Focus

Through our new Economic Statecraft Initiative, we examine the role of economic relations, trade, international capital flows, and energy in foreign and security policy, both in Romania and the European Union. The comprehensive economic measures adopted by the West in the wake of the Russo-Ukrainian war shows the continued salience of economic tools for international relations and geopolitical competition.

We are in the midst of the most important global transition in a generation. The liberal international order is contested from within and without and economic tools prove to be one of the most important instruments in the toolbox of great powers in this competition. By developing comprehensive tools of economic statecraft, great and small powers alike are increasingly able to shape global politics today, seeking to achieve strategic objectives in line with their foreign policy preferences.

Through our Economic Statecraft Initiative, we encourage an open dialogue that aims to better understand the main tools of economic statecraft, the mechanisms through which they operate, how and when are they effective in achieving their state objectives. We aim to provide a platform for policymakers and young professionals to engage in dialogue over salient issues and to discuss differences about economic statecraft in a world defined by strategic competition between the great powers.

What is Economic Statecraft?

Economic statecraft refers to the use of economic, financial, and regulatory tools available to states to pursue and achieve foreign and security policy objectives. As such, economic statecraft seeks to deploy economic connection, capital flows, state and international regulatory frameworks and institutions to achieve strategic interests of nation-states. These have been increasingly deployed by great powers, such as the United States and the European Union, to achieve their aims, such as the protection of the liberal international order or punish norm violation by other great or small powers.

The effectiveness of economic tools for foreign and security policy objectives has been long debated by scholars and practitioners. Economic statecraft comes with costs and benefits and the effectiveness of economic tools for geopolitical competition is not a given. The key challenge is to develop and calibrate economic tools that can increase their effectiveness in achieving their political outcomes and to limit the economic side effects in terms of economic inefficiency, lower economic growth, and instability.
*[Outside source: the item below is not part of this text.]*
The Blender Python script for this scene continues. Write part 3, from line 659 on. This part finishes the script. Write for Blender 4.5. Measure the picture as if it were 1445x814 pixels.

The European Union and the United States have been the key actors relying on economic statecraft, deploying economic, financial and monetary sanctions, export controls, investment screening, regulation of capital markets, and increasingly the use of price caps. These are the key tools of economic statecraft but states are increasingly inovative in developing new tools.

How?

The activities of our Economic Statecraft Initiative are focused across two dimensions. First, we support policy-relevant research on tools of economic statecraft, their implications for world trade, the impact on small and medium-sized states, and the effectiveness of existing tools. Second, we sponsor webinars and policy events with key stakeholders and experts to present and discuss the latest research and policy output on topics related to economic statecraft.